Inflation is expected to be stable in the near term. The headline consumer inflation rate is forecast to be 4.4% in 15Q1.
The forecast details are in appendix Table 1 and Table 2, and the forecasts of selected monthly indicators are in Table 3 (click here for tables). All growth rates reported are on a year-on-year basis.
6 Concluding Remarks
6.1 Impact of Occupy Movement
Despite the prolonged duration of the Occupy Movement (79 days), its impact on measurable economic activities (real GDP) appears negligible.
At the beginning of the Movement, the public seemed to worry that the Movement might adversely affect the economy via a decline in visitor arrival and retail sales. In our previous press release (dated October 8, 2014), we discussed the possible impact of the Movement on economic activities (measured by real GDP). A scenario put forth was for visitor arrival and retail sales to drop by 10% for a month. In such case, real GDP growth was expected to lower by approximately 0.4%. It turns out from the data that there has essentially been no adverse effect of the Movement on visitor arrival and retail sales, which is consistent with our analysis.
One explanation is that visitors and retail sales were able to avoid the several districts severely affected by the movement, namely Admiralty, Causeway Bay and Mongkok. The media reported widely that some businesses in these districts had been adversely affected, hence giving an impression that the whole economy was heavily impacted. In fact, at least as revealed by our data, adverse impact of the Movement was likely to be concentrated in specific districts and major business activities were not dampened.
We agree that there are other costs to the general public, for example, additional commuting time and psychological distress. These costs are difficult to quantify and are not part of the GDP measure, and thus not covered in this report.
Will the Movement cause loss in business confidence and consequently slower growth? It is true that gross fixed capital formation is the most volatile among the GDP components, since business tendency is very sensitive to changes in domestic as well as external environment. In general, for every 5% changes in gross fixed capital formation, output growth could be impacted by as much as 1%. It is possible that a pessimistic view of Hong Kong’s business environment may cause a drop in gross fixed capital formation and hence a drop in the output growth.
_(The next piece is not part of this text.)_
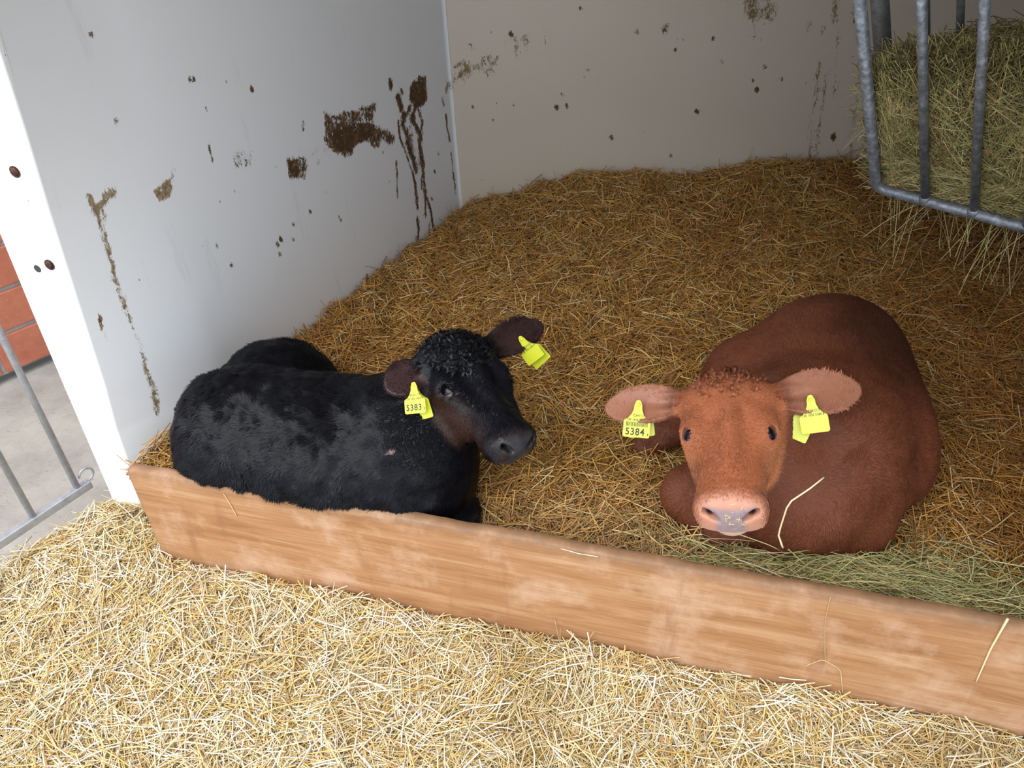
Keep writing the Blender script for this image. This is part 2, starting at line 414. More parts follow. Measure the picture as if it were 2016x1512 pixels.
# ground: one slab under everything
MCON = NM('weathered_concrete', .85)
_p = MCON.pos(); n_ = MCON.noise(_p, 5, 7, .65); f_ = MCON.noise(MCON.mapping(_p, (1, 2.6, 1), (0, 0, .9)), 55, 5, .7)
_c = MCON.ramp(n_, [(.3, (.22, .20, .175)), (.7, (.36, .34, .30))])
_c = MCON.mix(MCON.ramp(f_, [(.60, 0.0), (.70, .8)]), _c, (.13, .10, .07))
MCON.color(_c); MCON.bump(f_, .4, .003); MCON = MCON.m
b = MB(); b.prism([(-6, -3, -.06), (5, -3, -.06), (5, 6, -.06), (-6, 6, -.06)], (0, 0, .03)); tag(b.build('floor', MCON), kind='structure')

# ---------------------------------------------------------------- white post (front lip of the left wall)
post = empty('hutch_post', (float(edge[-1][0]), float(edge[-1][1]), 0.0))
tag(post, 'white tapered hutch post with rusty bolts standing left of the timber board', 'post')
b = MB(); b.prism(edge + left, -pln*.022); b.build('post_body', MWHITE, post, bevel=.008)
MRUST = NM('rusty_bolt', .6, .4)
MRUST.color(MRUST.ramp(MRUST.noise(MRUST.pos(), 160, 4), [(.4, (.10, .035, .02)), (.65, (.03, .014, .012))])); MRUST = MRUST.m
MDARK = NM('dark_hollow', .9).color((.05, .045, .04)).m
def disc(c, nrm_, r, h, dome=.5, n=20):
    nrm_ = nrm(nrm_); t = nrm(np.cross(nrm_, (0, 0, 1.0))); u = np.cross(nrm_, t); V_ = []; F_ = []
    prof = [(1, 0), (1, .45), (.85, .75), (.5, .95), (.0001, 1)]
    for a, hh in prof:
        for k in range(n):
            th = 2*math.pi*k/n; V_.append(c + r*a*(t*math.cos(th)+u*math.sin(th)) + nrm_*h*hh)
    for i in range(len(prof)-1):
        for k in range(n): F_.append([i*n+k, i*n+(k+1) % n, (i+1)*n+(k+1) % n, (i+1)*n+k])
    return V_, F_
for x, y, r in ((30, 338, .0085), (98, 521, .0085)):
    c = onpl(x, y, PE0, pln); V_, F_ = disc(c + pln*.0005, pln, r*1.15, .006); mb = MB(); mb.add(V_, F_); bo = mb.build('bolt', MRUST, post, smooth=True)
    mb = MB(); mb.tube([c + pln*.0005, c + pln*.0018], r*1.45, 20); mb.build('washer', MRUST, bo)
c = onpl(74, 529, PE0, pln); mb = MB(); mb.tube([c + pln*.0002, c + pln*.0008], .0088, 20); h_ = mb.build('bolt_hole', MDARK, post); h_['label'] = 'empty dark drilled hole'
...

Nevertheless, loss of business confidence due to the Movement is possible but unlikely, at least in the short term. The Movement might have caused short-term stress to businesses but the fundamental factors that attract businesses to Hong Kong remain intact. These factors include the rule of law, free flow of information, Hong Kong’s role as a gateway to China, low tax rate, world class infrastructure, etc. As long as there is no drastic deterioration of these factors, we remain optimistic.
6.2 Uncertainty due to external development
The impact of external development on output growth is likely to be deeper than that of the Occupy Movement.
In 2014, the global economy went diverging in different continents. The US started slow and picked up by the 2014 year end, and is now preparing a monetary tightening in 2015; Japan went sluggish, intervening by quantitative easing; EU bottomed out but remained weak; China plateaued, still with sizeable growth momentum; oil prices has fallen substantially, Russia is in a crisis. We are cautious of the macro-economic impact of these developments, especially the unfolding in the Russian market. These external developments add much uncertainty to Hong Kong’s economic outlook of 2015.
The robust US recovery has increased the chance of raising target interest rate, and hence the recent notable dollar appreciation. Our external demand will likely benefit from the US recovery but be hurt by the US dollar appreciation. Netting out, we expect an improvement of external demand due to the US factor.
At the same time, US dollar appreciation will also help constrain the imported part of inflation. Nevertheless, such passing through can take a while.
Despite the expected on-going nominal wage growth, inflation offsets part of growth, and consequently limits the growth of real wage and hence that of purchasing power. Indeed, we have seen a negative real wage growth in 14Q3 and this situation will likely continue for a few quarters. A negative real wage growth and the consequent decline in purchasing power may constrain the growth of private consumption.
While the chance of seeing a rise of interest rate target by the US in the first half of 2015 is high, the step will likely be small and infrequent. Therefore, we expect private consumption and capital formation to continue to benefit from the low interest rate environment.
Evaluating all these factors, we would expect Hong Kong to have a modest growth in 2015, mainly supported by optimistic local demand. Hong Kong’s real GDP growth in 2015 is expected to be around 2.9%, likely between 2.3% and 3.3%, marginally better than the estimated 2.4% growth of 2014.